[Aim of the exercise] Skip any picture you find and retype all the remaining lines exactly.

[Data provided]
/---
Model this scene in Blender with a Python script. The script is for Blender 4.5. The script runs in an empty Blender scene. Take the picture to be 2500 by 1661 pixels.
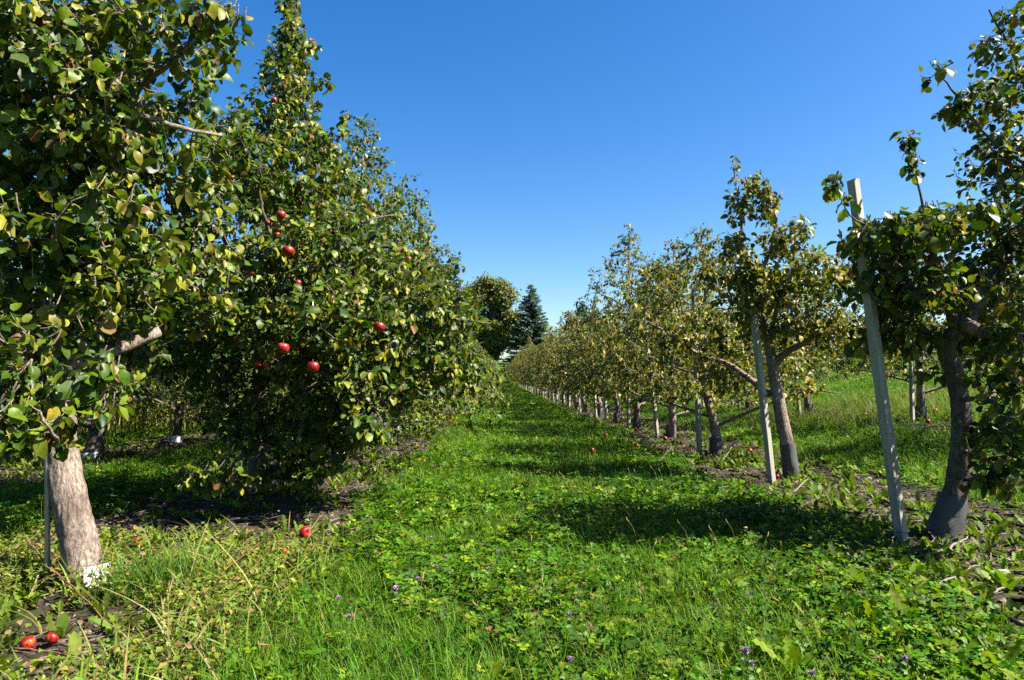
import bpy, math, random
import numpy as np
from mathutils import Vector, noise as mnoise
PI = math.pi
random.seed(7)
C = bpy.context.scene.collection
rng = np.random.default_rng(11)

# ------------------------------------------------------------------ camera
FPX, CX, CY = 683.0, 512.0, 340.0
CAMZ, PITCH, YAW = 1.0, math.atan(38 / 683.0), math.radians(1.0)
fw = np.array([math.sin(YAW) * math.cos(PITCH), math.cos(YAW) * math.cos(PITCH), math.sin(PITCH)])
rt = np.array([math.cos(YAW), -math.sin(YAW), 0.0])
upv = np.cross(rt, fw)
CAM = np.array([0, 0, CAMZ])

def ray(px, py):
    return fw + rt * ((px - CX) / FPX) - upv * ((py - CY) / FPX)
def W(px, py, Y):
    r = ray(px, py)
    return CAM + r * (Y / r[1])

def sst(a, b, x):
    t = np.clip((x - a) / (b - a), 0, 1)
    return t * t * (3 - 2 * t)
def terrain(x, y):
    x = np.asarray(x, float); y = np.asarray(y, float)
    r = np.maximum(x - 3.2, 0)
    z = 0.13 * (np.sqrt(r * r + 0.3) - math.sqrt(0.3))
    z = np.where(z > 1.5, 1.5 + 1.1 * (1 - np.exp(-(z - 1.5) / 1.1)), z)
    z = z * (1 - 0.85 * sst(60, 160, y))
    z = z + 6.6 * sst(50, 240, y)
    return z
def on_ground(px, py, h=0.0):
    r = ray(px, py)
    t = 0.5
    while t < 400:
        p = CAM + r * t
        if p[2] <= terrain(p[0], p[1]) + h:
            return np.array([p[0], p[1], float(terrain(p[0], p[1]))])
        t *= 1.004
    return CAM + r * 50

# ------------------------------------------------------------------ numpy noise
_perm = rng.random((256, 256))
def vnoise(x, y):
    xi = np.floor(x).astype(int); yi = np.floor(y).astype(int)
    fx = x - xi; fy = y - yi
    fx = fx * fx * (3 - 2 * fx); fy = fy * fy * (3 - 2 * fy)
    a = _perm[xi % 256, yi % 256]; b = _perm[(xi + 1) % 256, yi % 256]
    c = _perm[xi % 256, (yi + 1) % 256]; d = _perm[(xi + 1) % 256, (yi + 1) % 256]
    return (a * (1 - fx) + b * fx) * (1 - fy) + (c * (1 - fx) + d * fx) * fy
def fnoise(x, y, o=3):
    s = 0; a = 0.5; n = 0
    for i in range(o):
        s = s + a * vnoise(x * 2 ** i + 17.3 * i, y * 2 ** i + 5.1 * i); n += a; a *= 0.5
    return s / n

# ------------------------------------------------------------------ materials
def new_mat(name):
    m = bpy.data.materials.new(name); m.use_nodes = True
    nt = m.node_tree; nt.nodes.clear()
    out = nt.nodes.new('ShaderNodeOutputMaterial')
    return m, nt, out
def N(nt, t, **k):
    n = nt.nodes.new(t)
    for a, b in k.items():
        if a == 'inp':
            for i, v in b.items(): n.inputs[i].default_value = v
        else: setattr(n, a, b)
    return n
def mixc(nt, fac, a, b, blend='MIX'):
    n = N(nt, 'ShaderNodeMix', data_type='RGBA', blend_type=blend)
    def put(sock, v):
        if hasattr(v, 'is_linked') or hasattr(v, 'links'): nt.links.new(v, sock)
        else: sock.default_value = v
    put(n.inputs[0], fac); put(n.inputs[6], a); put(n.inputs[7], b)
    return n.outputs[2]
def ramp(nt, src, stops):
    r = N(nt, 'ShaderNodeValToRGB')
    el = r.color_ramp.elements
    while len(el) < len(stops): el.new(0.5)
    for e, (p, c) in zip(el, stops):
        e.position = p; e.color = (*c, 1) if len(c) == 3 else c
    nt.links.new(src, r.inputs[0])
    return r.outputs[0]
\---
[Answer below]
Model this scene in Blender with a Python script. The script is for Blender 4.5. The script runs in an empty Blender scene. Take the picture to be 2500 by 1661 pixels.
import bpy, math, random
import numpy as np
from mathutils import Vector, noise as mnoise
PI = math.pi
random.seed(7)
C = bpy.context.scene.collection
rng = np.random.default_rng(11)

# ------------------------------------------------------------------ camera
FPX, CX, CY = 683.0, 512.0, 340.0
CAMZ, PITCH, YAW = 1.0, math.atan(38 / 683.0), math.radians(1.0)
fw = np.array([math.sin(YAW) * math.cos(PITCH), math.cos(YAW) * math.cos(PITCH), math.sin(PITCH)])
rt = np.array([math.cos(YAW), -math.sin(YAW), 0.0])
upv = np.cross(rt, fw)
CAM = np.array([0, 0, CAMZ])

def ray(px, py):
    return fw + rt * ((px - CX) / FPX) - upv * ((py - CY) / FPX)
def W(px, py, Y):
    r = ray(px, py)
    return CAM + r * (Y / r[1])

def sst(a, b, x):
    t = np.clip((x - a) / (b - a), 0, 1)
    return t * t * (3 - 2 * t)
def terrain(x, y):
    x = np.asarray(x, float); y = np.asarray(y, float)
    r = np.maximum(x - 3.2, 0)
    z = 0.13 * (np.sqrt(r * r + 0.3) - math.sqrt(0.3))
    z = np.where(z > 1.5, 1.5 + 1.1 * (1 - np.exp(-(z - 1.5) / 1.1)), z)
    z = z * (1 - 0.85 * sst(60, 160, y))
    z = z + 6.6 * sst(50, 240, y)
    return z
def on_ground(px, py, h=0.0):
    r = ray(px, py)
    t = 0.5
    while t < 400:
        p = CAM + r * t
        if p[2] <= terrain(p[0], p[1]) + h:
            return np.array([p[0], p[1], float(terrain(p[0], p[1]))])
        t *= 1.004
    return CAM + r * 50

# ------------------------------------------------------------------ numpy noise
_perm = rng.random((256, 256))
def vnoise(x, y):
    xi = np.floor(x).astype(int); yi = np.floor(y).astype(int)
    fx = x - xi; fy = y - yi
    fx = fx * fx * (3 - 2 * fx); fy = fy * fy * (3 - 2 * fy)
    a = _perm[xi % 256, yi % 256]; b = _perm[(xi + 1) % 256, yi % 256]
    c = _perm[xi % 256, (yi + 1) % 256]; d = _perm[(xi + 1) % 256, (yi + 1) % 256]
    return (a * (1 - fx) + b * fx) * (1 - fy) + (c * (1 - fx) + d * fx) * fy
def fnoise(x, y, o=3):
    s = 0; a = 0.5; n = 0
    for i in range(o):
        s = s + a * vnoise(x * 2 ** i + 17.3 * i, y * 2 ** i + 5.1 * i); n += a; a *= 0.5
    return s / n

# ------------------------------------------------------------------ materials
def new_mat(name):
    m = bpy.data.materials.new(name); m.use_nodes = True
    nt = m.node_tree; nt.nodes.clear()
    out = nt.nodes.new('ShaderNodeOutputMaterial')
    return m, nt, out
def N(nt, t, **k):
    n = nt.nodes.new(t)
    for a, b in k.items():
        if a == 'inp':
            for i, v in b.items(): n.inputs[i].default_value = v
        else: setattr(n, a, b)
    return n
def mixc(nt, fac, a, b, blend='MIX'):
    n = N(nt, 'ShaderNodeMix', data_type='RGBA', blend_type=blend)
    def put(sock, v):
        if hasattr(v, 'is_linked') or hasattr(v, 'links'): nt.links.new(v, sock)
        else: sock.default_value = v
    put(n.inputs[0], fac); put(n.inputs[6], a); put(n.inputs[7], b)
    return n.outputs[2]
def ramp(nt, src, stops):
    r = N(nt, 'ShaderNodeValToRGB')
    el = r.color_ramp.elements
    while len(el) < len(stops): el.new(0.5)
    for e, (p, c) in zip(el, stops):
        e.position = p; e.color = (*c, 1) if len(c) == 3 else c
    nt.links.new(src, r.inputs[0])
    return r.outputs[0]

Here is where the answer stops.